What we mostly get, though, are people who decide they’re willing to run for president for so long that it becomes their job. No one ever called John McCain the smartest or most effective guy in the Senate. His military career involved tremendous personal strength and courage, but he did not rise to the top of that heap. But he’s spent a couple of years of his life trying to be elected president.
Hillary Clinton? She’s smart. But no one in Congress hails her as the second coming of Lyndon Johnson. Mitt Romney? A one-term governor who got out of Massachusetts before he could lose a re-election campaign. John Edwards? A one-term senator who left no footprints in Congess. Mike Huckabee? Oh, my. What do they all have in common? They are skilled and relentless campaigners (OK, I may be stretching with Romney, but the other three are).
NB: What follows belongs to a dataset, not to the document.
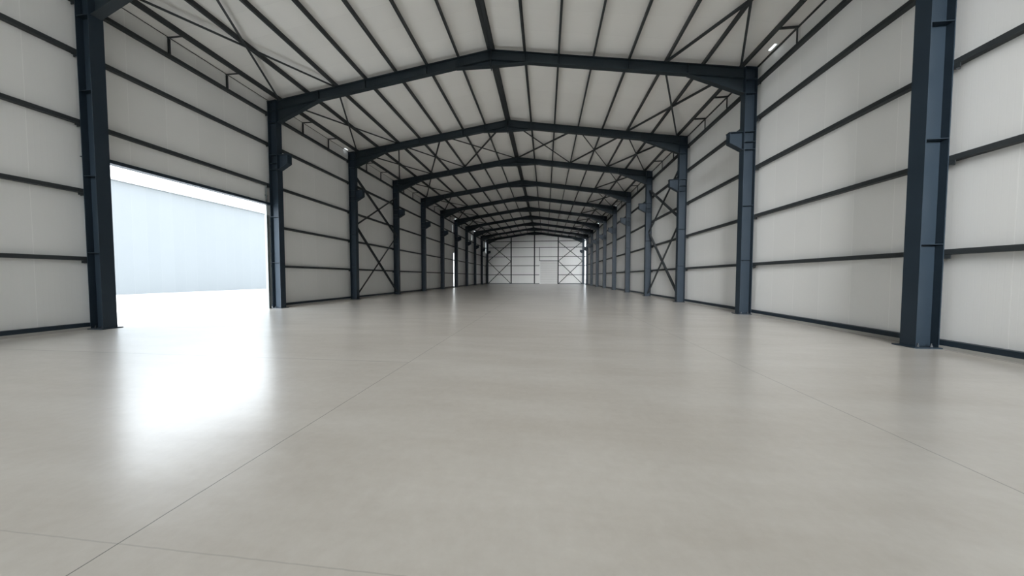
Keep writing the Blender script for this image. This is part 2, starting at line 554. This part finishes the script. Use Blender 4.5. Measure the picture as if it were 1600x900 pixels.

I think the game has changed fundamentally from the one Benjamin Perry described, but there’s still a kernel in what he said. In the nineteenth century, the best candidate was one who had the least record. Now, the candidate’s record is not particularly important either, but the candidate must be known, must be a celebrity, must be willing to mortgage his or her life to becoming president.
I don’t think being an effective legislator or governor would automatically disqualify a potential candidate these days, but a politician with those credentials might be less likely to undertake the long, dehumanizing, and unrelentingly solipsistic effort required to get nominated and elected.